I don't have any intention of making a point by point reply to Hitchens's completely inaccurate screed. He blames me for not referring to some other speech of Khomeini, when in fact I never instanced any speeches of Khomeini at all in this discussion except the snippet cited by Ahmadinejad-- I was arguing that there is no Persian idiom to wipe something off the map, and that Ahmadinejad has been misquoted.

Hitchens imagines a whole discourse of mine (which mostly never took place) that he now sets out to refute-- from English translations! But I was saying that the wire service translations were the problem in the first place.
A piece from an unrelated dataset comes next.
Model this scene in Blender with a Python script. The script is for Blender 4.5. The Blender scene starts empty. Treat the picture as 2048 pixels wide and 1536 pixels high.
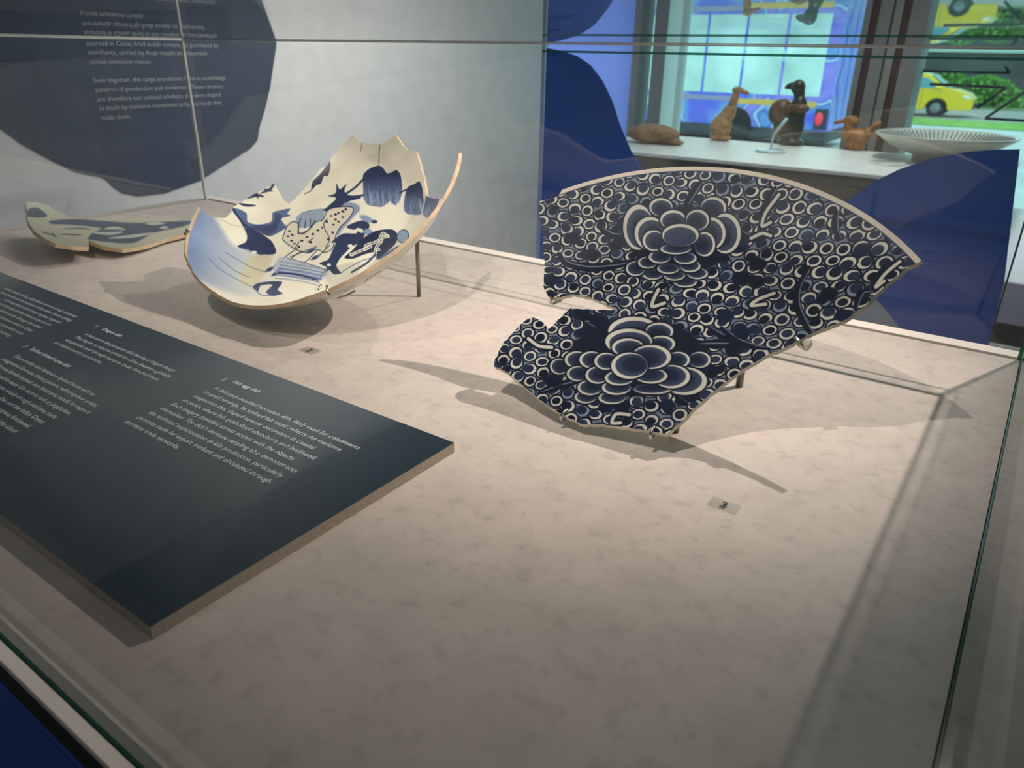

Hitchens seems to think that he can over-rule my reading of a Persian text by reference to some hurried journalist's untechnical rendering into English.

Hitchens alleges that I said that Khomeini never called for wiping Israel from the face of the map. Actually, I never said anything at all about Khomeini's own speeches or intentions. I was solely discussing Ahmadinejad. Hitchens should please quote me on Khomeini and Israel. He cannot. He is making it up out of whole cloth. He should retract.

I write so much with which the Far Right disagrees so vehemently. I publish it here. Why is it that they keep having to invent quotations and put them in my mouth. Now, Cole is alleged to deny that Khomeini's rhetoric was hostile to Israel. Is that even a plausible allegation?

But, by the way, Khomeini sold oil to Israel, and Israel sold him weapons and spare parts, and put the Reagan administration up to doing the same thing. You will note that when Khomeini originally made the statement about the occupation regime over Jerusalem vanishing from the page of time, that was not front page news. In fact, secret Israeli arms shipments were arriving in Tehran as Khomeini was speaking. So whatever is going on now is not about the rhetoric, is it?